PCS Diaries: Episode 2 – AMC Terminal/Flight

World’s. Longest. Plane. Ride.

Ok so the things they don’t tell you about the AMC Passenger Teminal at SeaTac:

1) Families get to cut the line! Thank you baby Jesus.

2) You must keep possession of your animal until 5am.  That means that you cannot go through security until 0500.

3) The fee for a dog + crate under 70lbs is currently $112, over is double that.. max weight I think is 100lbs.  They accept cash, charge and check (supposedly).

4) Check-in starts at 0130. You can check your bags in and weigh your animal IN the crate, leave the animal crate and take the animal (works best with the pups) and bring it back at 0500.

5) Make sure you’re checked in by 0430.  Hell, the earlier the better.  It’s not like you’re sleeping anyway.  Also, in order to check in all bags must be there, including carry-ons, but the people are not required.  It should be noted that it is CRUEL to send your husband to the AMC terminal with a gazillion bags weighing nearly 300lbs and a dog in a crate who is uber-pissed alone.  You can rent a baggage cart curbside and in the parking structures, they are not free.

6) There isn’t really anything good to eat in the terminal.  Make sure you get food before you get in there.  Not only is it ultra-expensive, we didn’t see anything we wanted to eat.


7) They will feed you 3 meals on the plane (2 hot, 1 cold and you’ll get a choice of A or B each time – the food was pretty decent).  But, it doesn’t hurt to take food with you and a huge bottle (or 3) of water and soda or whatever.  Yeah, they pass out drinks, but not frequently enough on the water and you get one of those stupid little cups of it.  Bring large bottles of water or empty camelbaks and fill them in the terminal.

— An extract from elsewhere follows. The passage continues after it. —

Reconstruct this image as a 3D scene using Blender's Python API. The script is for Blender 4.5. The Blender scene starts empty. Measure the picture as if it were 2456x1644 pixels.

8) Bring a change of clothing, especially if you’re traveling with kids.  There is nothing worse than being stuck in the Yokota terminal covered in kid vomit, bawling from embarrassment and discomfort.  And for the love of god, if you see this happen, help if you can.  You’re going to most likely see these people again and you don’t want to be THAT asshole.  (No, this didn’t happen to me thank god, but I gave that woman the shirt I was wearing because I had a tank top on — and I DID see her 2 days later).

9) They will unload your pets at every stop.  Be prepared to give them water, take them for a walk, and clean up poop.  Do NOT leave your leash on the plane.  And you can give them meds if you see them, no one stopped me from giving the dog anti-anxiety meds.

10)  Oh, you’ll also deplane at every stop.  Be prepared, take just what you need off everything else stays on.

11) Don’t be embarrassed if you have THAT dog.  You know, the one who won’t stfu at the terminal.  Yep, that was us.  She didn’t stop barking for 2 hours.  Our baggage was last.

12) An iPad 3 battery playing movies the entire flight, will last the entire flight.  There is no internet (wi-fi) so prepare your devices.  Also, you can’t use bluetooth headphones.  We found internet in the Iwakuni AMC terminal, not sure about Yokota, didn’t try.  I did buy one of those extra charger thingee’s and charged my cell phone which I connected to the wi-fi at Iwakuni to let everyone know that we were alive and well.  They showed movies and tv shows the whole time.

13) A 10.5 hour flight when you didn’t sleep the night before isn’t really that bad.  We bought those head/neck travel thingees and I slept through 2 takeoffs for a combined total of about 7-8 hours.  Since I slept so much on the first leg, the flight was only 5.5-6 hours for me.  It could have been so much worse, but I was asleep and so was the baby.

14)  Special note:  If you are a family of 3 (we are), they will try to sit you in the middle because the plane is a 2-3-2 configuration.  Baby carriers must be in the middle seat so they don’t block emergency exit routes.  I am breastfeeding.  As you can imagine, it’s a little awkward to breastfeed in an aisle basically.  I made sure I had an udder cover (got it for free, just paid shipping) and luckily the guy next to me was an adult and not some 19 year old marine… there were plenty of those making fart jokes.  I’m pretty sure they try and cram all the families up front.  Either way, it wasn’t super weird.  He didn’t seem to care and if anyone did, they didn’t make a big deal out of it.  Speaking of baby carriers… you’ll gate check your stroller and not see it again until you get to the carousel at your final destination.  Be prepared to carry your carrier to that point.  Oh, and your carrier might not fit, especially if it’s rear-facing.  We had to remove the base from ours and the poor kid sitting in the seat in front of the baby couldn’t recline (not sure if he even noticed).  But just beware of that.